Manasés Rodríguez, el artista de los mil rostros

 


 

 

Por Álvaro Mata

Si cada obra artística implica un autorretrato, quizá sea Santiago Manasés Rodríguez, o simplemente Manasés, el artista que mejor exploró la particularidad de su rostro para crear una galería de rostros universales.

Antes de dedicarse a la pintura a los 44 años, Manasés ejerció diversos oficios como electricista, boxeador y chofer.
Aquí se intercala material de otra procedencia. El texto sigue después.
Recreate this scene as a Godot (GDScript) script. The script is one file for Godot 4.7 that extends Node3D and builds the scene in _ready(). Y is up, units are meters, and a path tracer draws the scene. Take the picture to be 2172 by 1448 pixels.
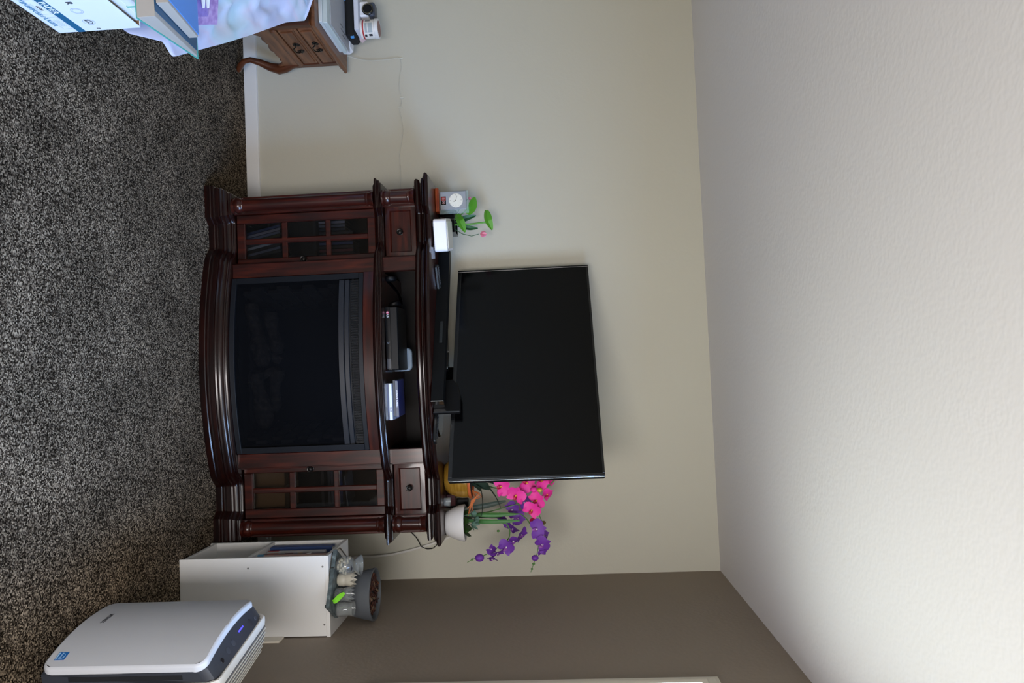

Fue precisamente en este último trabajo, esperando a unos pasajeros en el Bar Venezuela, donde la casualidad le reveló su destino: una gota de cubalibre cayó sobre unas líneas que había trazado, y de esa mancha accidental surgió el primer rostro de su obra. Allí comenzó todo.

Manasés trabajó en 1965 como chofer en la hacienda La Vega de la familia Herrera Uslar, quienes lo incentivaron a pintar. Después de su jornada laboral, se quedaba en la hacienda, pintando desde las ocho de la noche hasta las cuatro de la mañana. A partir de ese momento, Manasés se dedicó de lleno a la pintura. Su primera exposición individual, Los rostros que veo (1966), mostró sus motivos recurrentes: flores, rostros y odaliscas, con sinuosas formas vegetales, que pinta “a manera de experimentación”, según señalaba.

A mediados de los ochenta, añadió relieves y texturas. Utilizando cortezas de árboles, cemento, yeso y anime, transformó la superficie plana del lienzo en un bajorrelieve, anticipando su incursión en la escultura. “Me gusta conocer todo lo que pueda dar texturas”, decía.

Mientras la crítica intentaba encasillarlo, Manasés se mantuvo firme en su visión. Aunque algunos comparaban su obra con el Arte Bruto de Jean Dubuffet, él rechazaba tajantemente la idea de influencias. “Si me parezco es por casualidad. Allá ellos con sus comparaciones zoquetas”, decía. Para Miguel Otero Silva, su arte era el “trasunto de la ciudad”, pero Manasés afirmaba, con total sinceridad: “Mi obra es muy personal. Yo soy Santiago Manasés Rodríguez Serrano”, apuntando que su universo creativo nació de su propia experiencia, y no de etiquetas.

Manasés legó un trabajo artístico que escapa a los rótulos. Sus trazos rizomáticos son el testimonio de un artista para quien la alegría de pintar siempre fue más importante que cualquier etiqueta. Un mundo lúdico que nació de la casualidad de una gota de ron.